Lalu apa perubahan yang dirasakan oleh Niji Games sendiri setelah IGA 2018? “Mungkin lebih pede ya,” jawab Nikko. “Punya confidence gitu. Kita ada ilmu baru, kita ada network, jadi kalau kita ngerjain produk, atau approaching investor, atau apa, gitu lebih bisa ngomong.” Niji Games memang tergolong perusahaan game yang sudah cukup lama berdiri di Indonesia. Mereka sudah beroperasi sejak tahun 2015 dan sejauh ini cukup stabil, jadi belum membutuhkan perubahan sistem manajemen yang drastis.

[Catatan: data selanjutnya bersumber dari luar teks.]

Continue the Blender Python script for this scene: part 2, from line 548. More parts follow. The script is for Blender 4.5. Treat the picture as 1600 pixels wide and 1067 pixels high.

Nikko juga mengaku tidak begitu khawatir dengan persaingan di dunia mobile game yang kini semakin ketat. Memang banyak game besar meledak di pasaran, seperti Mobile Legends atau PUBG Mobile, tapi itu tidak begitu mempengaruhi Niji Games. “Indie punya market sendiri. Game yang kita bikin kan bukan Mobile Legends. Kita nggak nyaingin mereka, tapi lain.”

Ke depannya, Niji Games berencana untuk merekrut kru tambahan sebagai tenaga programmer. Mereka kini tengah mengembangkan lima game, dan salah satunya direncanakan untuk terbit di tahun 2019. Niji Games juga terbuka dengan kemungkinan pengembangan game di platform selain mobile, tapi itu semua tergantung kondisi. “Kalau ada ide produk yang tepat kita open sih untuk membuat game di console atau PC. Tergantung jenis game-nya, sama tergantung nanti timnya. Soalnya dunia itu kan dunia asing ya, kita belum punya pengalaman dan semua belajar dari nol,” demikian jelas Nikko.